Study: High Sexual Rating Closely Tied to Physical Attractiveness
By
WebMD Health News
Reviewed by Louise Chang, MD

June 9, 2006 -- When a man and woman meet for the first time, men may be more likely to think about sex -- or at least more likely to admit it.

That's the core finding of a study in June's issue of Psychology of Women Quarterly.

The researchers included Maurice Levesque, PhD. He worked on the study while at the University of Connecticut and now works in the psychology department of North Carolina's Elon University.

Levesque and colleagues studied 43 men and 43 women. First, participants completed surveys about themselves. Those surveys were designed to gauge masculinity and femininity.

Next, the researchers paired men and women who didn't know each other. Each pair sat at a table for two and chatted for five minutes.

Hello, My Name Is...

The researchers gave the pairs a little advice: Break the ice by introducing yourself, and then talk about positive and negative college experiences.

Afterwards, the pairs split up. But before going their separate ways, they completed surveys about their partner and their brief conversation.
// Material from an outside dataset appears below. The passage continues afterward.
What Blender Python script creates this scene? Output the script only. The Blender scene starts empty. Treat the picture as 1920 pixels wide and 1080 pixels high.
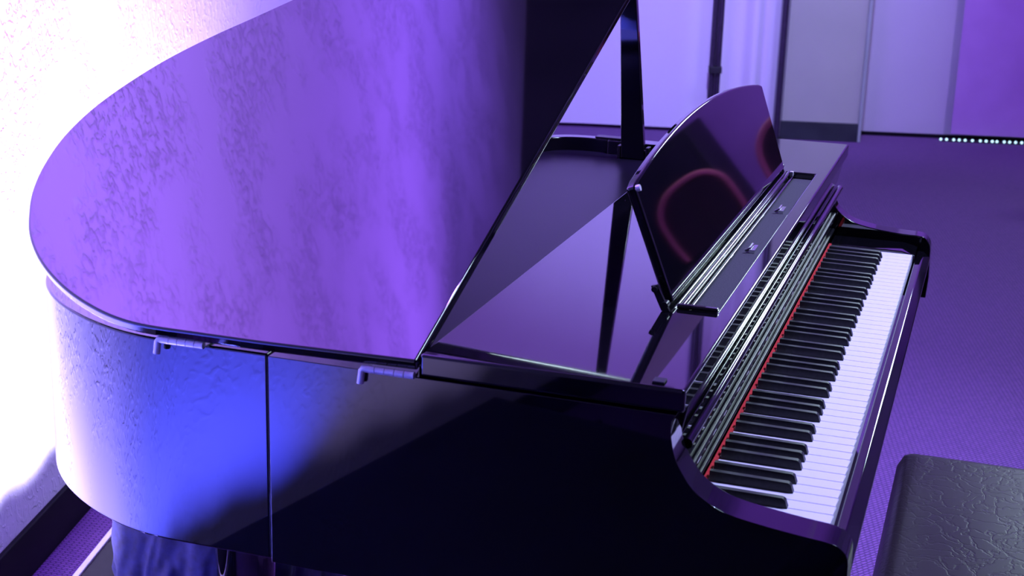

Participants rated their partner for traits including:

  • Extroversion (shy or outgoing)
  • Agreeableness (friendly and easygoing)
  • Sexual traits (sexy, flirtatious, seductive, and promiscuous)
  • Physical attractiveness

They also noted whether they would want to see that person again -- as an acquaintance, friend, or date -- and how well the conversation had gone.

He Said, She Said

The results: "Men rated their female partner as more sexual than women rated their male partner," the researchers write.

Men gave their female partner higher sexual ratings if they found her physically attractive. While men noted women's friendliness and agreeability, those traits didn't affect men's ratings of their partner's sexiness.

Women were a little different. If they gave their male partner high sexual ratings, they also gave him high ratings for physical attractiveness, extroversion, and agreeableness.

"If a man was perceived to be physically attractive, he was also assumed to have many other positive qualities (sexual and nonsexual)," the researchers write.

Did men pay an exaggerated amount of attention to women's sexual traits, or did women suppress their ratings of men's sexual traits? That's not clear, but it's a good question for future studies, write Levesque and colleagues.